Home Assistant DOS’ed my NAS


Posting this because I had a hard time finding it elsewhere, and wanted to boost the visibility.

Tried to log in to my Synology NAS tonight and got a message that said “You can’t, the disk is full.” Seemed unlikely to me, I had just been logged in earlier and had a terabyte available. I generate a lot of crap, but a terabyte in less than a day seemed suspicious.

I was able to get in via SSH, poked around. The /volume1 folder still had plenty of free space, so I began poking into the rest of the folders. Most were maybe a few Mb… but var was 900Mb. I dig down a few layers and get to /var/lib/synosmartblock was most of it. A few places on the net said it was safe to delete that, and the problem would go away after a reboot. SO, I tried and it did.

All good, right?

I reboot, log in through the web UI and notice everything is slooow. CPU in 99%. Hm. Back to SSH, back to synosmartblock. It’s huge again.
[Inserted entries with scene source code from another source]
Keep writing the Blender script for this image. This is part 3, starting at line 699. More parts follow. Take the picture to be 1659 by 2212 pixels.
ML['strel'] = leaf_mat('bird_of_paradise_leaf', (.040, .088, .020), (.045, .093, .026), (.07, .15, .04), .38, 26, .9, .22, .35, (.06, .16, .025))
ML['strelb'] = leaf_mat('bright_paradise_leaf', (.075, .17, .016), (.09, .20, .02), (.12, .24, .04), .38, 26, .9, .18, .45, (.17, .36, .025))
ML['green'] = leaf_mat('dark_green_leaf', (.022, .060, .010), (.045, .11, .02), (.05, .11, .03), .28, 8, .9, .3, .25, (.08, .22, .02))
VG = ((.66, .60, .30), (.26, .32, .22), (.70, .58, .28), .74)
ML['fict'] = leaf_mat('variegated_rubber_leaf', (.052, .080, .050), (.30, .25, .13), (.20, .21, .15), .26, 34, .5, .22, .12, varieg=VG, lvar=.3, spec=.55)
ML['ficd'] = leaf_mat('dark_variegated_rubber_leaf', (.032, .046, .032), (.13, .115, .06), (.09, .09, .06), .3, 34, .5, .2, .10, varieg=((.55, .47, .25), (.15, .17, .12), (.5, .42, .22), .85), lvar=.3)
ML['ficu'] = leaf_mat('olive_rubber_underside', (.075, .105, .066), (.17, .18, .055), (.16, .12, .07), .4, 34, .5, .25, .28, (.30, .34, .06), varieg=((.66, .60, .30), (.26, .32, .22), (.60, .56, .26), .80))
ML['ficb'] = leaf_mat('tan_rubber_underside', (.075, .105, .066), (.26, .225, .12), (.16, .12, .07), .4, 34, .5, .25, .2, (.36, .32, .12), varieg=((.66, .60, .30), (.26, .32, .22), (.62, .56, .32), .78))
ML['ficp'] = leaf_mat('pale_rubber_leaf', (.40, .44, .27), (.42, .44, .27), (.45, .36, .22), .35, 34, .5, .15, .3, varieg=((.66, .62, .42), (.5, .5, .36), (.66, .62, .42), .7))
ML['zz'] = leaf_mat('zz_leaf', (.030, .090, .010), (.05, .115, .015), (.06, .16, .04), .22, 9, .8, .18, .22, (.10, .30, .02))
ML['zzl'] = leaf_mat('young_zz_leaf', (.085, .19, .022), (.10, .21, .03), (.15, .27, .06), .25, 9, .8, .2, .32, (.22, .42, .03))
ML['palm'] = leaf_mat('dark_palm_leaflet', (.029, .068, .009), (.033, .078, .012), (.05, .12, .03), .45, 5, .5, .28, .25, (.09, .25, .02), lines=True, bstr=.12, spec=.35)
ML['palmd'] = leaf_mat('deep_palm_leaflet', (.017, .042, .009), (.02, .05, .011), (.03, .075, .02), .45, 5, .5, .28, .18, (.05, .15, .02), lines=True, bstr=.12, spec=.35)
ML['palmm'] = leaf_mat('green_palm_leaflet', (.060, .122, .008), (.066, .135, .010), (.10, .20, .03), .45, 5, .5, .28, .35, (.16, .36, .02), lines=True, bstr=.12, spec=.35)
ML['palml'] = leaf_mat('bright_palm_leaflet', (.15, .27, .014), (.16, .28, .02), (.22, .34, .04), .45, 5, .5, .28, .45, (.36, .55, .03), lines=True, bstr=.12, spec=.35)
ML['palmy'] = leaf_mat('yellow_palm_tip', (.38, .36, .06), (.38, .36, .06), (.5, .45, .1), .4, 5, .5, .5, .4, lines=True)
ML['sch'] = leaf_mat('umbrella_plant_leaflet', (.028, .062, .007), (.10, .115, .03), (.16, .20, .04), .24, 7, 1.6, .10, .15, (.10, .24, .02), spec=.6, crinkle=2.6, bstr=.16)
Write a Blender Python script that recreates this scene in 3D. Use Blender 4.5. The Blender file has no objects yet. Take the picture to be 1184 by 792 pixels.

Something is clearly causing it. I take a look at the results of ps -A.

There’s what can only be described as a shit ton of processes running. And a lot of them are auth.cgi. My NAS is not exposed outside my home network, so I’m thinking it’s not hackers. (I hope not, at least.) A search for synology and auth.cgi turns up this link:

100% cpu, bunch of auth.cgi : synology – Reddit

Yeah, that sounds right. And the redditor noted it was Home Assistant having lost it’s mind and decided to ping the NAS for status. Damn near continuously. The NAS couldn’t keep up and filled its system folders. And, since Home Assistant was waiting for a response on each request, it too was inaccessible. Reboot, remove the Synology integration in Home Assistant and we’re happy again.